The China debate took center stage during the reporting period, with the app TikTok being the primary target. During the reporting period, Senate Intelligence Committee Chairman Mark Warner (D-VA) and Senate Minority Whip John Thune (R-SD) introduced legislation with a total of 13 bipartisan cosponsors providing the Department of Commerce with the expanded authority “to review, prevent, and mitigate ICT transactions that pose undue risk, protecting the U.S. supply chain now and into the future.” The Department of Commerce has already voiced its support for this legislative initiative, which was referred to the Senate Commerce, Science, and Transportation in the Senate, and would likely be referred to the House Committee on Energy and Commerce. 

There are multiple other legislative initiatives taking aim at TikTok. Senator Marco Rubio (R-FL), the Ranking Member of the Senate Intelligence Committee, and Congressman Mike Gallagher (R-WI), Chairman of the Select Committee on China, already have reintroduced legislation in the Senate imposing sanctions on TikTok.  Senator Rubio chose not to cosponsor the Warner legislation, noting that it did not mandate particular action against TikTok. During a Senate Intelligence Committee hearing (starting at 44:08) on March 8th, Senator Rubio asked FBI Director Christopher Wray whether the Chinese government could use TikTok to access data on millions of Americans, control software on their devices, or drive narratives to divide Americans, and Director Wray answered in the affirmative.  

House Foreign Affairs Committee Chairman Michael McCaul (R-TX) has also introduced and moved in Committee legislation targeting TikTok, although along a party-line vote.  This legislation would permit and then mandate the Administration to target apps that abuse the sensitive personal data of Americans but is specifically focused on China. Negotiations are now underway as to how to harmonize these legislative initiatives.  

During this reporting period, both the House Financial Services Committee and House Foreign Affairs Committee held markups on multiple China-related measures. The Committees have also been pressuring the Administration to take a more hard line towards China.  Chairman McCaul criticized Commerce for approving over $23 billion in licenses for blacklisted Chinese firms in general, and export licenses for Huawei in particular. On March 6, Chairman McCaul and Ranking Member Gregory Meeks (D-NY) wrote a letter to the Administration that triggered a legislative mandated determination under the Global Magnitsky sanctions regime whether the Hangzhou Hikvision Digital Technology has engaged in human rights-related sanctions. 

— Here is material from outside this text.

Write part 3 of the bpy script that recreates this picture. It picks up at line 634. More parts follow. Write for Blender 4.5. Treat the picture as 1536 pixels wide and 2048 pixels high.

TikTok legislation will likely be further considered in the House and Senate in the coming months, and China-related legislation that has already moved through committee may be considered on the House Floor over the next few months.  The key consideration is whether the legislation itself will be China-specific or broadened.  

The Administration will likely continue to enforce sanctions against Russia; watch for potential oil-cap enforcement actions.